The records:
# # # # #
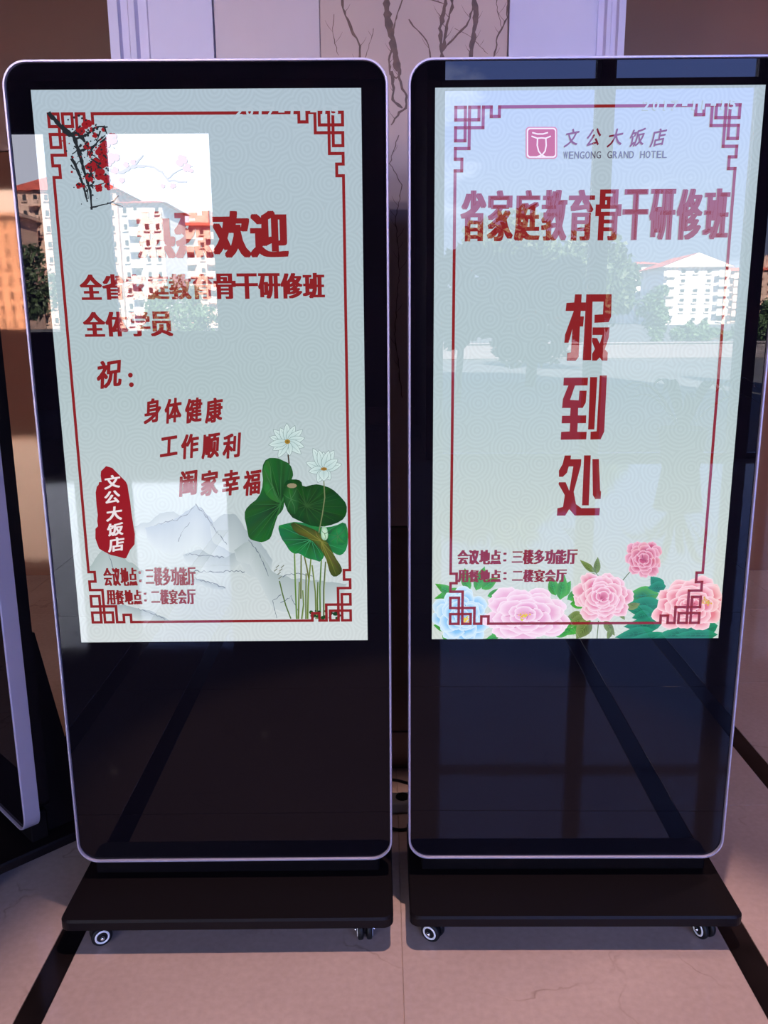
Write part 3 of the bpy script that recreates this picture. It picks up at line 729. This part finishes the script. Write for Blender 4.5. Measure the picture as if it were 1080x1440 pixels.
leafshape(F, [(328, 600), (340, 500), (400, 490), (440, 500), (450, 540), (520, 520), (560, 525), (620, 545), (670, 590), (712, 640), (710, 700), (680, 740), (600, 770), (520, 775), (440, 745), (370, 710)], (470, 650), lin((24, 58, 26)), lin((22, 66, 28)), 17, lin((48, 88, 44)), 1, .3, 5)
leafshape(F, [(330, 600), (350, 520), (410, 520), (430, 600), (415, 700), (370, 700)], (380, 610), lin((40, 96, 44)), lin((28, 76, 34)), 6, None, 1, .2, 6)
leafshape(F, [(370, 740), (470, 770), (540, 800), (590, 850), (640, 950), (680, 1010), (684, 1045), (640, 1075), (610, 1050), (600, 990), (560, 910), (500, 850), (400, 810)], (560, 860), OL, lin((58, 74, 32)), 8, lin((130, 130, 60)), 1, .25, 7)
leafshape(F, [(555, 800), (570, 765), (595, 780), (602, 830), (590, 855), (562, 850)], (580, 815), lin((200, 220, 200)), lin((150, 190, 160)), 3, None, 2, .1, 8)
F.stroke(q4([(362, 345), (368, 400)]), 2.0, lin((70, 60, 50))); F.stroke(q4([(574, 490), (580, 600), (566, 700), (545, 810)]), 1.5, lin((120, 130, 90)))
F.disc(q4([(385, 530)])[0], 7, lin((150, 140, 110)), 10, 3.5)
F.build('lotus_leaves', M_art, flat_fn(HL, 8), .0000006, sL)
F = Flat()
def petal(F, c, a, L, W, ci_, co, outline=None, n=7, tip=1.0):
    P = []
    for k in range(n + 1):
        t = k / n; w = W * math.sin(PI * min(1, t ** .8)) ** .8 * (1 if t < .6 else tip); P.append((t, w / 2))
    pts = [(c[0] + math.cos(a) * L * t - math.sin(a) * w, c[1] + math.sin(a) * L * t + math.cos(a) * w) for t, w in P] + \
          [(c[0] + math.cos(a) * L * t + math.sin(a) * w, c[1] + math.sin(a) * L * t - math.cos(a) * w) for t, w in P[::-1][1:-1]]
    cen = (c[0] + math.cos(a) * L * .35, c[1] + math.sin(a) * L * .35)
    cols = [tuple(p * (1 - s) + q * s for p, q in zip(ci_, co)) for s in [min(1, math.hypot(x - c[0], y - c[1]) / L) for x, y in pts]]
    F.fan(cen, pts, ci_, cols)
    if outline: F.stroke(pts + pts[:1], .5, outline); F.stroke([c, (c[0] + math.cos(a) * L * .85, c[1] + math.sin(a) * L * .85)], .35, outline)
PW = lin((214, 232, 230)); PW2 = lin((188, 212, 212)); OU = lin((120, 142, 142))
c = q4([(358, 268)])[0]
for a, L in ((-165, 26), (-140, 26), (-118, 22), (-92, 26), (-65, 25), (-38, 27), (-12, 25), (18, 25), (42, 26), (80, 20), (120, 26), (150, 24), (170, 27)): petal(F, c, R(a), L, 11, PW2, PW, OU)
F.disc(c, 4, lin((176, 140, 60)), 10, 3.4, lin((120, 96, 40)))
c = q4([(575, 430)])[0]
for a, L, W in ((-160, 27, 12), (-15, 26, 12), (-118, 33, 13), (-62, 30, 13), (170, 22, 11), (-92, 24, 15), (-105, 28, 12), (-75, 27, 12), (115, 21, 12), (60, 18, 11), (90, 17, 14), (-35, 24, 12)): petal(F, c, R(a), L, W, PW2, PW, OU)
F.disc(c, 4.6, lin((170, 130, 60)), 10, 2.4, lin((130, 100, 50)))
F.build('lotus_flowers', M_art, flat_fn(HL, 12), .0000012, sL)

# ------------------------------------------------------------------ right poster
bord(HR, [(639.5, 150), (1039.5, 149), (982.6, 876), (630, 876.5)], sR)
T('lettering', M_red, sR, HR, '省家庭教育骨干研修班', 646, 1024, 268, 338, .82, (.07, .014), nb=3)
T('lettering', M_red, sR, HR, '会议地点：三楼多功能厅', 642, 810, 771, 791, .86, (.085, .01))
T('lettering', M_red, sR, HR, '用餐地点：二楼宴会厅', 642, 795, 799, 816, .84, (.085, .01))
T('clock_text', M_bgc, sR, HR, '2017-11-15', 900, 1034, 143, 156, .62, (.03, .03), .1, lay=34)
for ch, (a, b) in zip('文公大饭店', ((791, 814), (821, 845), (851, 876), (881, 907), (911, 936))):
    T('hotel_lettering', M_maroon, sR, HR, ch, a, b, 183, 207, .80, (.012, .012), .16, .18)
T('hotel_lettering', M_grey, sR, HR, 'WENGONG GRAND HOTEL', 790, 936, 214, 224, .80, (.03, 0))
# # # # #
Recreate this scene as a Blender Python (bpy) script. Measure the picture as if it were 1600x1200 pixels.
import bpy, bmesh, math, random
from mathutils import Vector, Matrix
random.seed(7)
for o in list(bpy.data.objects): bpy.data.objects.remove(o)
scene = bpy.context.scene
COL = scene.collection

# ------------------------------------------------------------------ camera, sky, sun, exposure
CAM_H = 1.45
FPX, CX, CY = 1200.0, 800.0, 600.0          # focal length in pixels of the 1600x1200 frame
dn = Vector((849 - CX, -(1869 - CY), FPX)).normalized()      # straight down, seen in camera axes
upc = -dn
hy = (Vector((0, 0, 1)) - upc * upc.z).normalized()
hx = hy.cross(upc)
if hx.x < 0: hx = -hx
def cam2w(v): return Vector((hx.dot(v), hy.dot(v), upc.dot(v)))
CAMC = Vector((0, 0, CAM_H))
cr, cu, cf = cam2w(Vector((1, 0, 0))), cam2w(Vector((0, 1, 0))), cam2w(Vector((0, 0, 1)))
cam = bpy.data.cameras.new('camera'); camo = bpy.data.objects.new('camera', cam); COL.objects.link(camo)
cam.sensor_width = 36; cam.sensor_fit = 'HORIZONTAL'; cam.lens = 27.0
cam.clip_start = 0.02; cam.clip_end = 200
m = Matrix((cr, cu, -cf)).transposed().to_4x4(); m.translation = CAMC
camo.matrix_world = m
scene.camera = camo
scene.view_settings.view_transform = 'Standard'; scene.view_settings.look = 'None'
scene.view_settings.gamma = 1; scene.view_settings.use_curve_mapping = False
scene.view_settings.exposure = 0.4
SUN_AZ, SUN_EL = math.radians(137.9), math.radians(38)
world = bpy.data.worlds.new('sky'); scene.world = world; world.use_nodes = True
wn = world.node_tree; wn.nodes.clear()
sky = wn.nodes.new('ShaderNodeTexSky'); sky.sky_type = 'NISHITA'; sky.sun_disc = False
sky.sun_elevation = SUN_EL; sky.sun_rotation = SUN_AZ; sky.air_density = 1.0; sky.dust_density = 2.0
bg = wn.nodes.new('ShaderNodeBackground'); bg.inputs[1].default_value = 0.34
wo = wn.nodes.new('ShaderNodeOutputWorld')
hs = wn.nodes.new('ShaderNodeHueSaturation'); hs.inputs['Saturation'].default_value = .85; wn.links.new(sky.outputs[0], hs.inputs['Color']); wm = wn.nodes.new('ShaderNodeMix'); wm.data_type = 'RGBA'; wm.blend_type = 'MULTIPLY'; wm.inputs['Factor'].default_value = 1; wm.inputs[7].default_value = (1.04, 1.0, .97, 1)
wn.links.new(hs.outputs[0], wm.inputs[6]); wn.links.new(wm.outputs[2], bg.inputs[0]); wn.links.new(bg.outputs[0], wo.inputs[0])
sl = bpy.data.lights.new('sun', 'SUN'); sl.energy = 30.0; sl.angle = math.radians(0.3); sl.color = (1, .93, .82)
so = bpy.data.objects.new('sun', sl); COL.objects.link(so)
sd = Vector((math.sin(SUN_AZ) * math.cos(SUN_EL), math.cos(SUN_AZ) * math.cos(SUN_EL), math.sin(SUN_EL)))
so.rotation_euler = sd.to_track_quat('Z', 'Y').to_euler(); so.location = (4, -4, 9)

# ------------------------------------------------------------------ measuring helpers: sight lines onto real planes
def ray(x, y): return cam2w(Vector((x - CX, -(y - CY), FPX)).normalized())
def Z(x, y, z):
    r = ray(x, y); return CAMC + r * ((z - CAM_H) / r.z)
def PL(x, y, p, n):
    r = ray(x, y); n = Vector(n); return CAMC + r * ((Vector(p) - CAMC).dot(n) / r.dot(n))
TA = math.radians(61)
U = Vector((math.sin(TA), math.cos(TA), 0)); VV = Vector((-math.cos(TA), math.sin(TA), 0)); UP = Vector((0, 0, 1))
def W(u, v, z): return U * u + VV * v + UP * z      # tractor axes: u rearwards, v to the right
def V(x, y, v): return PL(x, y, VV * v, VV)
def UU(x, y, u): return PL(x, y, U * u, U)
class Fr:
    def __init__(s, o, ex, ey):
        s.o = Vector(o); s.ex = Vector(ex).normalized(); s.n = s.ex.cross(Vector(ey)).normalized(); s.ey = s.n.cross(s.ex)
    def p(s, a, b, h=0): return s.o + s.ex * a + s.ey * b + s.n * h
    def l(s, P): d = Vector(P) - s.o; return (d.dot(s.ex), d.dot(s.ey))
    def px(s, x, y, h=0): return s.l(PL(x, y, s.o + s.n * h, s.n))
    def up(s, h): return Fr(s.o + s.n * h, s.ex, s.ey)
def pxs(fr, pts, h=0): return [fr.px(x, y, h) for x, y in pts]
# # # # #
Request: The lines to transcribe begin at the line with "Recreate this scene" and end at the line with "COL = scene.collection"; copy them exactly, both ends included.

Correct response:
Recreate this scene as a Blender Python (bpy) script. Measure the picture as if it were 1600x1200 pixels.
import bpy, bmesh, math, random
from mathutils import Vector, Matrix
random.seed(7)
for o in list(bpy.data.objects): bpy.data.objects.remove(o)
scene = bpy.context.scene
COL = scene.collection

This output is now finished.